Start Records to use

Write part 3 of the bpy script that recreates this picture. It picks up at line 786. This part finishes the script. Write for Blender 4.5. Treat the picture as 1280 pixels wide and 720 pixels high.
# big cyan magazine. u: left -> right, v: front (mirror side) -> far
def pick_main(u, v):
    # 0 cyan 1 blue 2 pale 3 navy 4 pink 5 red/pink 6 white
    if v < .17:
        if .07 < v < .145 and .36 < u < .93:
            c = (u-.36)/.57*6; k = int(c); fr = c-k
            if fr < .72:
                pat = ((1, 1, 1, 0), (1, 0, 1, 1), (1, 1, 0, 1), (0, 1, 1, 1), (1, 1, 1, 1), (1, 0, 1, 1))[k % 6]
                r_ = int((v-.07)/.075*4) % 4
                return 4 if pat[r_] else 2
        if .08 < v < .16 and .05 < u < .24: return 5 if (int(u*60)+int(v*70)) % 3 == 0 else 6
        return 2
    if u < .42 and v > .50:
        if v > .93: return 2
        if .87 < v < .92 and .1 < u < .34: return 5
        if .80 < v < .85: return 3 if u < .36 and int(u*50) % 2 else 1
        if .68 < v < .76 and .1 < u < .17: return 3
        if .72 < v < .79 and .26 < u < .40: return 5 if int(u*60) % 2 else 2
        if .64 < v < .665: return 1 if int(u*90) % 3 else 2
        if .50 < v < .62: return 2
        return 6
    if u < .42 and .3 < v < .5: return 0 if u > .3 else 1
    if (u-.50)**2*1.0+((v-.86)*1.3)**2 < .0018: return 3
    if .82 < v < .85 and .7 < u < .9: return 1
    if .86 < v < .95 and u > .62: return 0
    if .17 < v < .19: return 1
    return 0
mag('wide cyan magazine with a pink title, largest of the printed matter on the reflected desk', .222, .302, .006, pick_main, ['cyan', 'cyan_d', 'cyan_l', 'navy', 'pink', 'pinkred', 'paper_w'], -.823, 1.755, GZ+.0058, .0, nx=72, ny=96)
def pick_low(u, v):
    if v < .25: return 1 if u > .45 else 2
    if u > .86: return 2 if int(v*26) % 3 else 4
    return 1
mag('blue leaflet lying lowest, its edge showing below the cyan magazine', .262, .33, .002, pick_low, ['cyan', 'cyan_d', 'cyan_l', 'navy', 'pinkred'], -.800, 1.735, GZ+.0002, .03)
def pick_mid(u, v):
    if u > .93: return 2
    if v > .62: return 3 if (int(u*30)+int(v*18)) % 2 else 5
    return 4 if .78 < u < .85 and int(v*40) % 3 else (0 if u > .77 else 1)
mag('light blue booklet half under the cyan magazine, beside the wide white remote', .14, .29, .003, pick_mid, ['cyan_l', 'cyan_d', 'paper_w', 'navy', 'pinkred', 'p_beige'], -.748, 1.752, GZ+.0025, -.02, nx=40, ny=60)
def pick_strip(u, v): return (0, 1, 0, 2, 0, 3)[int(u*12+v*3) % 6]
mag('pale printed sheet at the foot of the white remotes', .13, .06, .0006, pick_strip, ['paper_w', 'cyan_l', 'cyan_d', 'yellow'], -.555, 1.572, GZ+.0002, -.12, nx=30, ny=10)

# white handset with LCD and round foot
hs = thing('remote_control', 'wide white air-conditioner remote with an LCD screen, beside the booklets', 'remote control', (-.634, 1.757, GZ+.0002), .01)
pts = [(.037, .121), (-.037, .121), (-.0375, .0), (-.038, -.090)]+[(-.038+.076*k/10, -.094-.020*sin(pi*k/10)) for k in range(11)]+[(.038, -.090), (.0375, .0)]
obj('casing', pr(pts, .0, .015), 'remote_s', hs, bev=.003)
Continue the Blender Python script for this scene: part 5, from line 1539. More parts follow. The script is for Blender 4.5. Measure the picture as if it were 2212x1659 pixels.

End Records to use

Output an exact copy of each record.

> _Task output_
Write part 3 of the bpy script that recreates this picture. It picks up at line 786. This part finishes the script. Write for Blender 4.5. Treat the picture as 1280 pixels wide and 720 pixels high.
# big cyan magazine. u: left -> right, v: front (mirror side) -> far
def pick_main(u, v):
    # 0 cyan 1 blue 2 pale 3 navy 4 pink 5 red/pink 6 white
    if v < .17:
        if .07 < v < .145 and .36 < u < .93:
            c = (u-.36)/.57*6; k = int(c); fr = c-k
            if fr < .72:
                pat = ((1, 1, 1, 0), (1, 0, 1, 1), (1, 1, 0, 1), (0, 1, 1, 1), (1, 1, 1, 1), (1, 0, 1, 1))[k % 6]
                r_ = int((v-.07)/.075*4) % 4
                return 4 if pat[r_] else 2
        if .08 < v < .16 and .05 < u < .24: return 5 if (int(u*60)+int(v*70)) % 3 == 0 else 6
        return 2
    if u < .42 and v > .50:
        if v > .93: return 2
        if .87 < v < .92 and .1 < u < .34: return 5
        if .80 < v < .85: return 3 if u < .36 and int(u*50) % 2 else 1
        if .68 < v < .76 and .1 < u < .17: return 3
        if .72 < v < .79 and .26 < u < .40: return 5 if int(u*60) % 2 else 2
        if .64 < v < .665: return 1 if int(u*90) % 3 else 2
        if .50 < v < .62: return 2
        return 6
    if u < .42 and .3 < v < .5: return 0 if u > .3 else 1
    if (u-.50)**2*1.0+((v-.86)*1.3)**2 < .0018: return 3
    if .82 < v < .85 and .7 < u < .9: return 1
    if .86 < v < .95 and u > .62: return 0
    if .17 < v < .19: return 1
    return 0
mag('wide cyan magazine with a pink title, largest of the printed matter on the reflected desk', .222, .302, .006, pick_main, ['cyan', 'cyan_d', 'cyan_l', 'navy', 'pink', 'pinkred', 'paper_w'], -.823, 1.755, GZ+.0058, .0, nx=72, ny=96)
def pick_low(u, v):
    if v < .25: return 1 if u > .45 else 2
    if u > .86: return 2 if int(v*26) % 3 else 4
    return 1
mag('blue leaflet lying lowest, its edge showing below the cyan magazine', .262, .33, .002, pick_low, ['cyan', 'cyan_d', 'cyan_l', 'navy', 'pinkred'], -.800, 1.735, GZ+.0002, .03)
def pick_mid(u, v):
    if u > .93: return 2
    if v > .62: return 3 if (int(u*30)+int(v*18)) % 2 else 5
    return 4 if .78 < u < .85 and int(v*40) % 3 else (0 if u > .77 else 1)
mag('light blue booklet half under the cyan magazine, beside the wide white remote', .14, .29, .003, pick_mid, ['cyan_l', 'cyan_d', 'paper_w', 'navy', 'pinkred', 'p_beige'], -.748, 1.752, GZ+.0025, -.02, nx=40, ny=60)
def pick_strip(u, v): return (0, 1, 0, 2, 0, 3)[int(u*12+v*3) % 6]
mag('pale printed sheet at the foot of the white remotes', .13, .06, .0006, pick_strip, ['paper_w', 'cyan_l', 'cyan_d', 'yellow'], -.555, 1.572, GZ+.0002, -.12, nx=30, ny=10)

# white handset with LCD and round foot
hs = thing('remote_control', 'wide white air-conditioner remote with an LCD screen, beside the booklets', 'remote control', (-.634, 1.757, GZ+.0002), .01)
pts = [(.037, .121), (-.037, .121), (-.0375, .0), (-.038, -.090)]+[(-.038+.076*k/10, -.094-.020*sin(pi*k/10)) for k in range(11)]+[(.038, -.090), (.0375, .0)]
obj('casing', pr(pts, .0, .015), 'remote_s', hs, bev=.003)
Continue the Blender Python script for this scene: part 5, from line 1539. More parts follow. The script is for Blender 4.5. Measure the picture as if it were 2212x1659 pixels.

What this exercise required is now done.